RAW DATA:

───

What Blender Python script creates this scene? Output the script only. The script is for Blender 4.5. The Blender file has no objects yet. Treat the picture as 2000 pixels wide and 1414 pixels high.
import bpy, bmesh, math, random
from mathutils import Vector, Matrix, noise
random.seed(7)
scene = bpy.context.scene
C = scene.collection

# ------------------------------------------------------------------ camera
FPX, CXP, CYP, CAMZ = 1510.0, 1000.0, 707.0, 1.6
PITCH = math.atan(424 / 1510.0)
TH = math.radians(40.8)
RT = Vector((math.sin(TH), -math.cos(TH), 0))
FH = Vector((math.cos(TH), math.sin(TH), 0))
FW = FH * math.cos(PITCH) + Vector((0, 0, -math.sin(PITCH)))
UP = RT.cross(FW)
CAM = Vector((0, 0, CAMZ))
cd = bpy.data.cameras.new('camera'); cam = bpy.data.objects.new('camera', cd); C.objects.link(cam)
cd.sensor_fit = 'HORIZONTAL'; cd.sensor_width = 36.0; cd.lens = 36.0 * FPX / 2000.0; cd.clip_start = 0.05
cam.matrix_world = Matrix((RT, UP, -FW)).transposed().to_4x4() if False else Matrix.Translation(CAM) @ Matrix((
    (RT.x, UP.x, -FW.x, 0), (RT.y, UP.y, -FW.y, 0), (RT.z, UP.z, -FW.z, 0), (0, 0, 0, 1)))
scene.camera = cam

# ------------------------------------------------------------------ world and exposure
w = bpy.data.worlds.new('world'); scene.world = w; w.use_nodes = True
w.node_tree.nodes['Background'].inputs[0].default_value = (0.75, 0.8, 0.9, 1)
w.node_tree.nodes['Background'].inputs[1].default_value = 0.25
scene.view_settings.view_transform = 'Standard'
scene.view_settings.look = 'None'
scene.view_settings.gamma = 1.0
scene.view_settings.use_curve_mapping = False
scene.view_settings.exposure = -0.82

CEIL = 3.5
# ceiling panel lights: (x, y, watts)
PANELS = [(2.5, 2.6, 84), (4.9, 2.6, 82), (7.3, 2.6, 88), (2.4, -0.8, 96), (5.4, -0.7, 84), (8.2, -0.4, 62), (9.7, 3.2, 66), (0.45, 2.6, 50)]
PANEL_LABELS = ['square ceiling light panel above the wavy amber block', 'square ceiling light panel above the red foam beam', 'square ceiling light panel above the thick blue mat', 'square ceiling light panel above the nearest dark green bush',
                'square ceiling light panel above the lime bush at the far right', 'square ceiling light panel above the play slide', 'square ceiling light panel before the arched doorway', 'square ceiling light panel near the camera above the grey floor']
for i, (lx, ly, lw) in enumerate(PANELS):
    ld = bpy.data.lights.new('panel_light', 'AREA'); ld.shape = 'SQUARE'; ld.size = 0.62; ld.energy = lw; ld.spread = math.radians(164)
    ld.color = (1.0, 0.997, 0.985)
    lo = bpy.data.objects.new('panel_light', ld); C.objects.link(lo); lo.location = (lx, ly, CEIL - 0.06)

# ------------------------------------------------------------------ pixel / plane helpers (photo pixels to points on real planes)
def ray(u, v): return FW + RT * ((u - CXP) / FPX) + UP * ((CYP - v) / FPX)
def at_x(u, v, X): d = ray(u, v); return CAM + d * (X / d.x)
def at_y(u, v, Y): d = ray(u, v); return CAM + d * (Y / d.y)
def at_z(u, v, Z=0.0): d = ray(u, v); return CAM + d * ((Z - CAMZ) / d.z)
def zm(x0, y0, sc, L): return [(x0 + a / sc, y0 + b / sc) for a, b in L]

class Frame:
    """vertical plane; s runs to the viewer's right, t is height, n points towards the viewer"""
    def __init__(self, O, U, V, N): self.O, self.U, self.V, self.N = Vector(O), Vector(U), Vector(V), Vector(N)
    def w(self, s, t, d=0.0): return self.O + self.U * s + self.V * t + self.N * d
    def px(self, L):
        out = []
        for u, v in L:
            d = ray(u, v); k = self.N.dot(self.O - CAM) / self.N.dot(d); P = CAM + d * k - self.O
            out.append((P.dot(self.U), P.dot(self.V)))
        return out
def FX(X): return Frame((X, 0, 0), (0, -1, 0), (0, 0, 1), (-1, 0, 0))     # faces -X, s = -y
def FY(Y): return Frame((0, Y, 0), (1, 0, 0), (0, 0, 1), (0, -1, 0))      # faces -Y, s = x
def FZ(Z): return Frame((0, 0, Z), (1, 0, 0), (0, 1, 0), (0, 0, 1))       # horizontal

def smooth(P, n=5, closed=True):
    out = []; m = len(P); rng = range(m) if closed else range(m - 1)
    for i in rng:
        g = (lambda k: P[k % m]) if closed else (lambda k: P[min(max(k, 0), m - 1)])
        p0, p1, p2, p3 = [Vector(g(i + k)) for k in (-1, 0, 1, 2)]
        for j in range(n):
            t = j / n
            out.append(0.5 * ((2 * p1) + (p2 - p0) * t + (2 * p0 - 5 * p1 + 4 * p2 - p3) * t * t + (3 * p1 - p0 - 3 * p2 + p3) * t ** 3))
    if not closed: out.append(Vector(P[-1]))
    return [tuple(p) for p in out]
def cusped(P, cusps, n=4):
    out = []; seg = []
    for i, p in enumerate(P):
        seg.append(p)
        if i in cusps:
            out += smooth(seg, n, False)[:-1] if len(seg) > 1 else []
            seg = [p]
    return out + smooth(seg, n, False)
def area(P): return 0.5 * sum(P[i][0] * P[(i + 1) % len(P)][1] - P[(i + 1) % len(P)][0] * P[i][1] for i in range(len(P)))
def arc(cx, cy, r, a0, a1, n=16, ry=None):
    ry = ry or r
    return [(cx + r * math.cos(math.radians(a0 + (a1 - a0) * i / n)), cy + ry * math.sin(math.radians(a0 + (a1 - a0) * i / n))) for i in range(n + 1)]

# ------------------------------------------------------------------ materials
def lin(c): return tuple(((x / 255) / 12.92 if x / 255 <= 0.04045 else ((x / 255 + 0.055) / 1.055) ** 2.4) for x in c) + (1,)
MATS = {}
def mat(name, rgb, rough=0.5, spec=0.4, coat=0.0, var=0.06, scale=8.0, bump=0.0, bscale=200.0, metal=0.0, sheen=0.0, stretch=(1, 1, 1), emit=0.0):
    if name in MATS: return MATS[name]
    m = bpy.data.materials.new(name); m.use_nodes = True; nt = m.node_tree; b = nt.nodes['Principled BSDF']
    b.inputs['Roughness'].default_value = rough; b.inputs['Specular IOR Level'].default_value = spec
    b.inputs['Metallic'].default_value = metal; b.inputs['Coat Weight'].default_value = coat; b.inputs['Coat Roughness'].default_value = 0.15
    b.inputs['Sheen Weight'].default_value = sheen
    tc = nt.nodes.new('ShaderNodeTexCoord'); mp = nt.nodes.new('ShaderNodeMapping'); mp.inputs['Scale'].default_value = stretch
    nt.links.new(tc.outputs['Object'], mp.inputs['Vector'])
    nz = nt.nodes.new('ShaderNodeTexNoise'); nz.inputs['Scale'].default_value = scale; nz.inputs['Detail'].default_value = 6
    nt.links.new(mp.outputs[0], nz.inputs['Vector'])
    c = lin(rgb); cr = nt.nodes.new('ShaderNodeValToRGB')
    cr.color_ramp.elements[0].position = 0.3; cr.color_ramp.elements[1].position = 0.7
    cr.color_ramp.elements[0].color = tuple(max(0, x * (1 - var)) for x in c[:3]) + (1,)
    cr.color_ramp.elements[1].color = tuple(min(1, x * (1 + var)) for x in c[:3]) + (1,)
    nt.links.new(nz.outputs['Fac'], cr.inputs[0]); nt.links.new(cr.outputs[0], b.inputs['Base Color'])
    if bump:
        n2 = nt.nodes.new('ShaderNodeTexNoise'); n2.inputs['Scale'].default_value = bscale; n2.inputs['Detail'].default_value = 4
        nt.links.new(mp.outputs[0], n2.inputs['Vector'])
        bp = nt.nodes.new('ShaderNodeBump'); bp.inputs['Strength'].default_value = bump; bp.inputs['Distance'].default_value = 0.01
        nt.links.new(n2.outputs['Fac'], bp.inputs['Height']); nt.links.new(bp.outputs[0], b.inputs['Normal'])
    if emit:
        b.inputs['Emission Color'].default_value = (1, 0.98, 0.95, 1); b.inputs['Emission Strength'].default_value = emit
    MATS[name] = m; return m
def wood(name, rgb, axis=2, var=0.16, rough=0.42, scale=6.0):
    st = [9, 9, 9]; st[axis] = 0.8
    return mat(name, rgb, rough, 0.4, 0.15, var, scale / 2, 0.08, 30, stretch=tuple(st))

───

WRITTEN EXERCISE: Only the lines from the start of the data to the line holding "C = scene.collection" are wanted; return them exactly, both ends included.

ANSWER FOR THIS EXERCISE:
What Blender Python script creates this scene? Output the script only. The script is for Blender 4.5. The Blender file has no objects yet. Treat the picture as 2000 pixels wide and 1414 pixels high.
import bpy, bmesh, math, random
from mathutils import Vector, Matrix, noise
random.seed(7)
scene = bpy.context.scene
C = scene.collection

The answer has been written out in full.